* Begin Records supplied *

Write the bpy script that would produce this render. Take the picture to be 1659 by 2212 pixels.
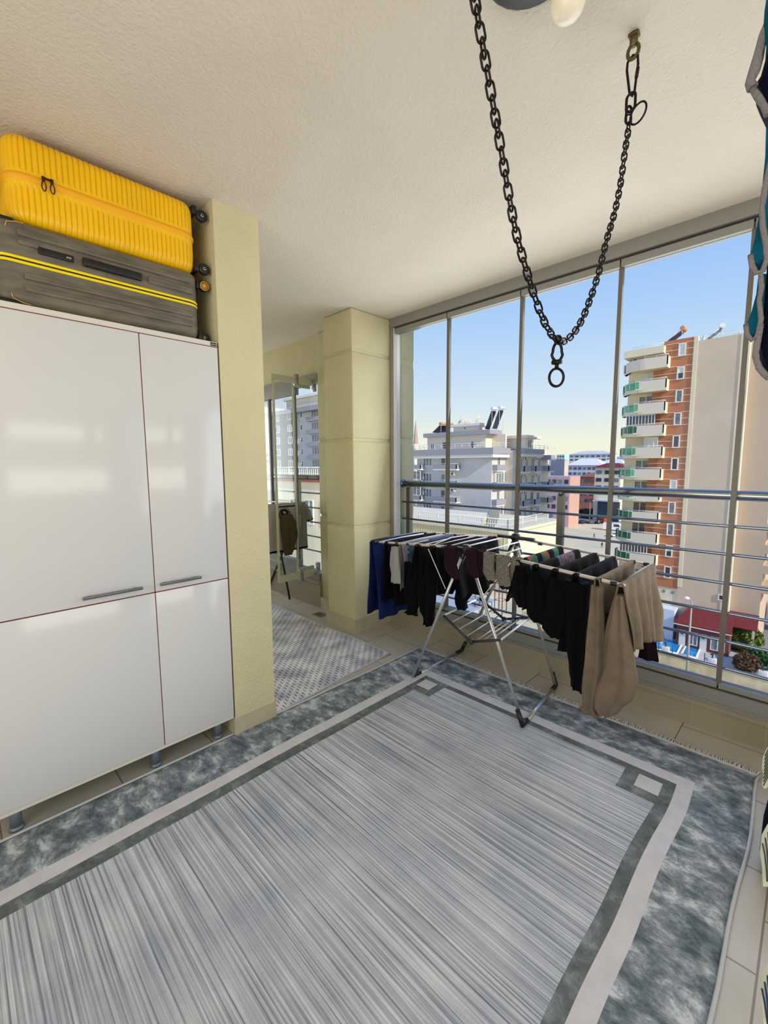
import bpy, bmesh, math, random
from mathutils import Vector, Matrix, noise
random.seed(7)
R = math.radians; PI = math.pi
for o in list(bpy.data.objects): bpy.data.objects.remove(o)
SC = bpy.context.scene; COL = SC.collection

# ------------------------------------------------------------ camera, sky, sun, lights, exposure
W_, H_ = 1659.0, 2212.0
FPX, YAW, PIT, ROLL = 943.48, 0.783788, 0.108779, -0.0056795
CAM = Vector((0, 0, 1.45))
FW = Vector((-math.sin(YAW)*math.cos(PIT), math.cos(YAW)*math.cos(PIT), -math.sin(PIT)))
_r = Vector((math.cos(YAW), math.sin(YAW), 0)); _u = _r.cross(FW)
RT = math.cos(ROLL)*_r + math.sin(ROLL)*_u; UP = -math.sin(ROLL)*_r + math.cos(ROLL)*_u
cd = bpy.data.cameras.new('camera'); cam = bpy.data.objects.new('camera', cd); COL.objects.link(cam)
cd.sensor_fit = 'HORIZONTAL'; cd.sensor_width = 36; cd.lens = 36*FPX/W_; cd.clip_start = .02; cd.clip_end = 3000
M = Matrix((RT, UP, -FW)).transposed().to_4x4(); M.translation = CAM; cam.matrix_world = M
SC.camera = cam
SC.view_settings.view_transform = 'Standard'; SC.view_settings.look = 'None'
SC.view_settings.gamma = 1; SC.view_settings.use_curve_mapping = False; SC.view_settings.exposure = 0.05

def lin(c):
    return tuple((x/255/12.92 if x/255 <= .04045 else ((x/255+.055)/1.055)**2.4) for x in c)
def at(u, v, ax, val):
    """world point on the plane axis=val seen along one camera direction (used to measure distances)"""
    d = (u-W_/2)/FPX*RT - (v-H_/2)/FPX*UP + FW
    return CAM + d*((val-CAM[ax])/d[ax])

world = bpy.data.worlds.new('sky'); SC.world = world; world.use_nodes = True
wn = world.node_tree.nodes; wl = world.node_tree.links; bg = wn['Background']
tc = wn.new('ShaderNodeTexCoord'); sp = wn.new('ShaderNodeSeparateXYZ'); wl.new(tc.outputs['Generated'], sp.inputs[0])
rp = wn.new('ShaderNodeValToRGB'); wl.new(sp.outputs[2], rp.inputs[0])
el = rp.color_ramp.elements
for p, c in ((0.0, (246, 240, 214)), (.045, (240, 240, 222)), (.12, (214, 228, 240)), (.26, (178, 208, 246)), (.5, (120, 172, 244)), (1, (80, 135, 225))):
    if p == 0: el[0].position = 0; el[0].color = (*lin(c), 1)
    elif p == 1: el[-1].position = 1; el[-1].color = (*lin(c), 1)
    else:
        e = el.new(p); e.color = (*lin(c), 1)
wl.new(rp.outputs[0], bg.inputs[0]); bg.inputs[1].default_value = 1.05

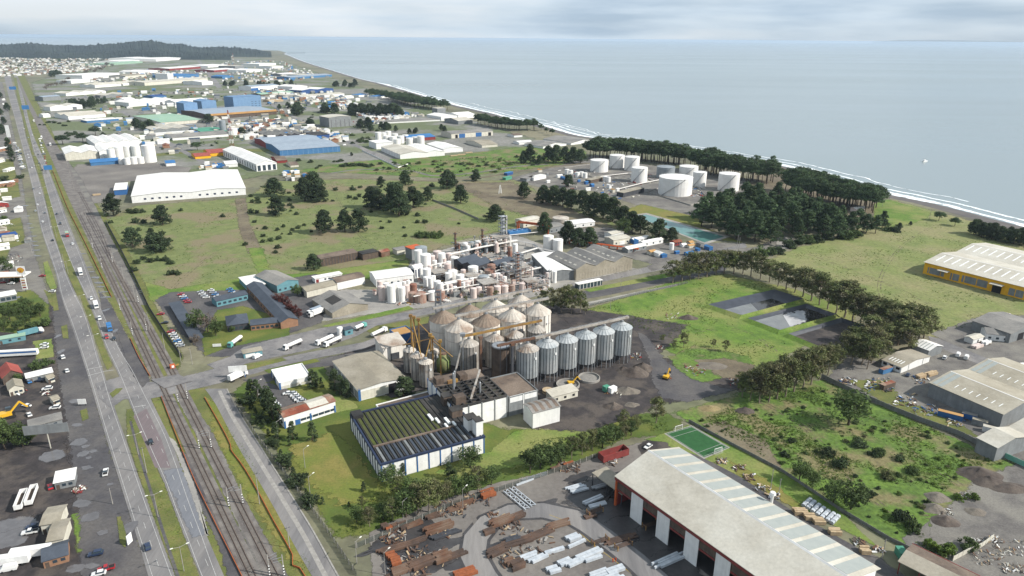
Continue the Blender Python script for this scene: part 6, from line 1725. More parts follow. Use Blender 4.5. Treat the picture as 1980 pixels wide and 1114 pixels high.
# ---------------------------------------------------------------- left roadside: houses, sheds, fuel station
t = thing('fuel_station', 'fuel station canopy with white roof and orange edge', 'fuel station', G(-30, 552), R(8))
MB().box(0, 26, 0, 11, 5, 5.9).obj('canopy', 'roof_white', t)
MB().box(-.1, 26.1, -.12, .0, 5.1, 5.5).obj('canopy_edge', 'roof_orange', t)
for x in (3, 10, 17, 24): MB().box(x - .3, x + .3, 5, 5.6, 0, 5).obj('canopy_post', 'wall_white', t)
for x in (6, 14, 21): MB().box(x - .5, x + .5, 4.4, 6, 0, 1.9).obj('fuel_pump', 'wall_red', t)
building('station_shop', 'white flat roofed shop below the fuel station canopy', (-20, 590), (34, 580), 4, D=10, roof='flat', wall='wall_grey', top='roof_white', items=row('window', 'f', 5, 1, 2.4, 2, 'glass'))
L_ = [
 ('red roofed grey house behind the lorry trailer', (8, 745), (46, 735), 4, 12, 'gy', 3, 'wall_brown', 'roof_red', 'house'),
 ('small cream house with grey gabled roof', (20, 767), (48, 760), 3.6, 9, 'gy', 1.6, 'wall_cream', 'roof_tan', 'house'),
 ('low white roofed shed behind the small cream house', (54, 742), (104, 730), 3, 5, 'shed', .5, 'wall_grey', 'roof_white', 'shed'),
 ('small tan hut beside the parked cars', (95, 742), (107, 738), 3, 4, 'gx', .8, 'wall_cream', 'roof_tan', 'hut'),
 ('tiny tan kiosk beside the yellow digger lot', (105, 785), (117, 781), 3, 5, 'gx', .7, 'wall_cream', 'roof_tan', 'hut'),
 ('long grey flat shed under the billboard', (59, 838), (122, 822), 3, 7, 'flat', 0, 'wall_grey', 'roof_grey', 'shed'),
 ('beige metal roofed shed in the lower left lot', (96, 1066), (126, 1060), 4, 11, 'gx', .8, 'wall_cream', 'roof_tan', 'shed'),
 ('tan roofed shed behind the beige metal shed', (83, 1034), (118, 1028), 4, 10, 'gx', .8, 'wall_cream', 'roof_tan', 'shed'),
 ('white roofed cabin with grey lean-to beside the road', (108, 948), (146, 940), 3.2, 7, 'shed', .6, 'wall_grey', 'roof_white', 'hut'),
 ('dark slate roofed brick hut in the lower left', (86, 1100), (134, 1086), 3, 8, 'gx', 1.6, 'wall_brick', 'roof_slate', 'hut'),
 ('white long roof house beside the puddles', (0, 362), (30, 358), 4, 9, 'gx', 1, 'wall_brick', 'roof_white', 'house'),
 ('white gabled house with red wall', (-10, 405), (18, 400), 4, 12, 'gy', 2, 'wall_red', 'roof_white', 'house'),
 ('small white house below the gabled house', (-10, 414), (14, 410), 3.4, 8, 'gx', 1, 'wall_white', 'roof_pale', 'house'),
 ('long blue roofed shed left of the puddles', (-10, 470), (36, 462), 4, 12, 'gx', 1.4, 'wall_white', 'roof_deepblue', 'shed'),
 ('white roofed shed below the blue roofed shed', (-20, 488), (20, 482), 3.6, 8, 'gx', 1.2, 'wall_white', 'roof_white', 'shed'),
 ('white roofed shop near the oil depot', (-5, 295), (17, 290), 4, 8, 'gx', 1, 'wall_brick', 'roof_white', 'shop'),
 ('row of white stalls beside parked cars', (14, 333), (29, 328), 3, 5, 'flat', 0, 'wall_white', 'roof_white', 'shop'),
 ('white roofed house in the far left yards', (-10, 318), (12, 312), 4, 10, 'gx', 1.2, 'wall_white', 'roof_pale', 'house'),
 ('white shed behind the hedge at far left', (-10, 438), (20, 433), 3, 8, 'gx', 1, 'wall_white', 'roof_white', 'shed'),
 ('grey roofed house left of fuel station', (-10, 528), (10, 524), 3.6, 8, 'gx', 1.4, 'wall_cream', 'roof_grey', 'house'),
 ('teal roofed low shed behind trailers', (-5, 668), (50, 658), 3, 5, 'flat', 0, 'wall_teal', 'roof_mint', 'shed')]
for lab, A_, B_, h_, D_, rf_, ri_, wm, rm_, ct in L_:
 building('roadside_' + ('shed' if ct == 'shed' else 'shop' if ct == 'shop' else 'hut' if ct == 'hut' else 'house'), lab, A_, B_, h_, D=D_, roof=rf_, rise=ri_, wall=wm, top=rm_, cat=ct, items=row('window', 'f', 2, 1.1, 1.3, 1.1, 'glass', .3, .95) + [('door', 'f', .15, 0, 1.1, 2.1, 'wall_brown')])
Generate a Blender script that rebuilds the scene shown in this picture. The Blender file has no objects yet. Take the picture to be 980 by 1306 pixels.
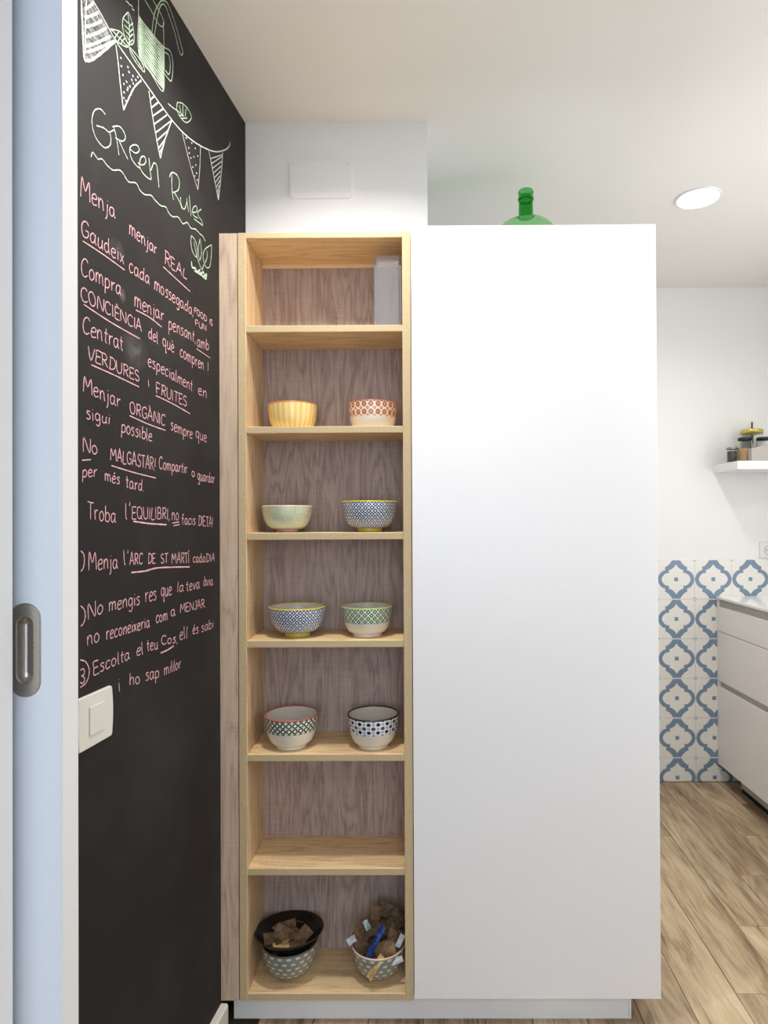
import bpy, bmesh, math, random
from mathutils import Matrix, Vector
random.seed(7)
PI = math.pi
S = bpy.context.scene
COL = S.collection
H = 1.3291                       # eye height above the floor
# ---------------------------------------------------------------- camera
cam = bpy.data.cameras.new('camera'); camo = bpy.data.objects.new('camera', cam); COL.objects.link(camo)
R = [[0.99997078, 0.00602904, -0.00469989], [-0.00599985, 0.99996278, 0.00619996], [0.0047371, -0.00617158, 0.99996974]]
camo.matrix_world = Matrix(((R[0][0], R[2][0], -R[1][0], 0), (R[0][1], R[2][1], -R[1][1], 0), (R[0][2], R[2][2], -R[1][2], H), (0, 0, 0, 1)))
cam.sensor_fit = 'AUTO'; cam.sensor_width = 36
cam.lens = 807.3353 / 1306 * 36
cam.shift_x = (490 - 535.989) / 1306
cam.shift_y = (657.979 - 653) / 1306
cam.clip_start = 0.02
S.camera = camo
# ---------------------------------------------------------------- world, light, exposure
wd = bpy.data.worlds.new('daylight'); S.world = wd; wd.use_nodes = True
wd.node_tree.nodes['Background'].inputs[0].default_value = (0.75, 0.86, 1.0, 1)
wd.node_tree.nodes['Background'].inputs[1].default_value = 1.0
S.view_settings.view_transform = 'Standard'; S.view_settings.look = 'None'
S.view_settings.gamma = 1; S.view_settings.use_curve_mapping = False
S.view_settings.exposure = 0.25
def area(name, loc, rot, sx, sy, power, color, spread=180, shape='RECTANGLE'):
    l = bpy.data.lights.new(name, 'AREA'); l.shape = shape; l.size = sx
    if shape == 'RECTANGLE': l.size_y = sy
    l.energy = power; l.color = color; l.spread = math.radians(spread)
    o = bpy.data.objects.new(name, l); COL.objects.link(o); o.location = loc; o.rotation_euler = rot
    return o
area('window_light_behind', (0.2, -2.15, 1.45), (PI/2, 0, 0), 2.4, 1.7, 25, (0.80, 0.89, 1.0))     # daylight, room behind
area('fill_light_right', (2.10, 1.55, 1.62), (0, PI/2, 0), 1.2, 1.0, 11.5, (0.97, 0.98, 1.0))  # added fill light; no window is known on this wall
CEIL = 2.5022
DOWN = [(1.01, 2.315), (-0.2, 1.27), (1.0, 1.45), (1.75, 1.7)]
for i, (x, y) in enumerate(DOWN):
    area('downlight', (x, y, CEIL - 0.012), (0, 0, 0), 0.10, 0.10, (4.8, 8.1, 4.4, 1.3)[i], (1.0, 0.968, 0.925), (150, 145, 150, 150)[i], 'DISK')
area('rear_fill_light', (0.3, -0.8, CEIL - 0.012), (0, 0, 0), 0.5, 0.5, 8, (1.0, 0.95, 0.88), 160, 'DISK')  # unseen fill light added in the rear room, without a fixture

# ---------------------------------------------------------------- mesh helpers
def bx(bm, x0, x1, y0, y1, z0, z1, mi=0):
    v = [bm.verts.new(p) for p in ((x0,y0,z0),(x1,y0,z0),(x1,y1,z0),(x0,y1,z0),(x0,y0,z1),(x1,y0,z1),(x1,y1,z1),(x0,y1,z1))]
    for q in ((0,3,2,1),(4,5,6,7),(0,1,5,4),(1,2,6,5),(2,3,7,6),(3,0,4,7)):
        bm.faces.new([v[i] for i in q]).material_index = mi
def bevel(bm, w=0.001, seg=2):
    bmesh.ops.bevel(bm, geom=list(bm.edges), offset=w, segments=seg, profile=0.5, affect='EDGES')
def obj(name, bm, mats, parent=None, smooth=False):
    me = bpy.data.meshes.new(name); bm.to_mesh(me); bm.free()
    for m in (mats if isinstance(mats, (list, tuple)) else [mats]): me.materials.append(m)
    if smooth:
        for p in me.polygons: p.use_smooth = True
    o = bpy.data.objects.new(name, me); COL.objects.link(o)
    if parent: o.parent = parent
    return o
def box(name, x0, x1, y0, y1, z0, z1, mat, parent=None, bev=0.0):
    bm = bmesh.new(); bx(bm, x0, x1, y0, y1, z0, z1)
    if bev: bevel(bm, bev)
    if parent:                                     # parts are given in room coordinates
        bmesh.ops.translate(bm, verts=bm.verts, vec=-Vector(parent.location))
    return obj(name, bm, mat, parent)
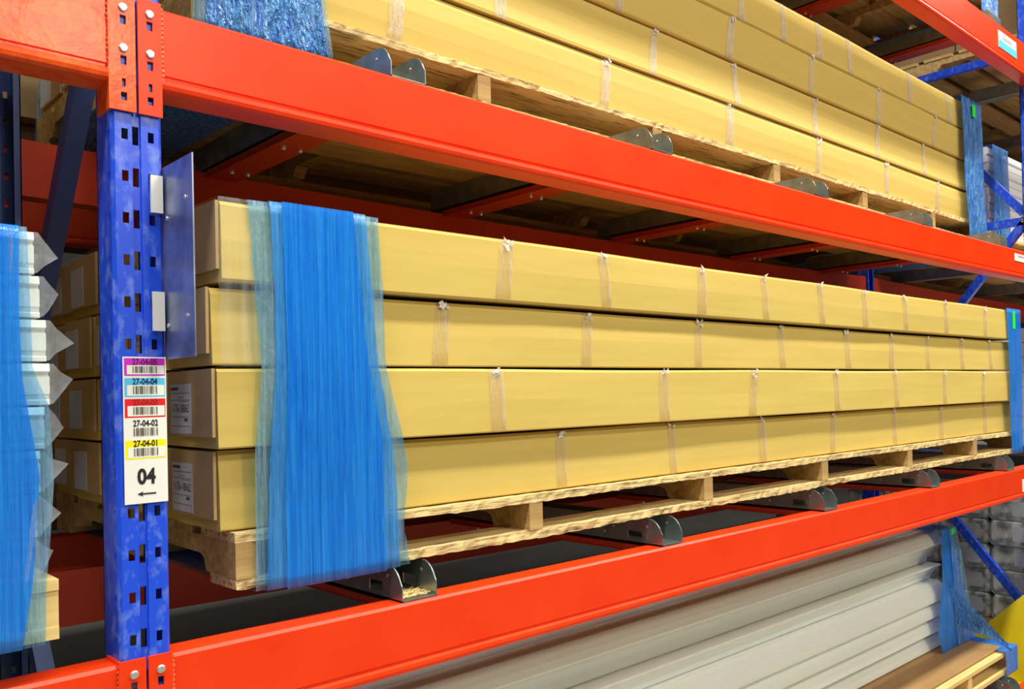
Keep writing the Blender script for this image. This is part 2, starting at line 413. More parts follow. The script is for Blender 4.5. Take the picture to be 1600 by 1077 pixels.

* End Records supplied *

Go through the listing above and report how many of its lines contain the word "picture", with only the number as output.

* Written response: 4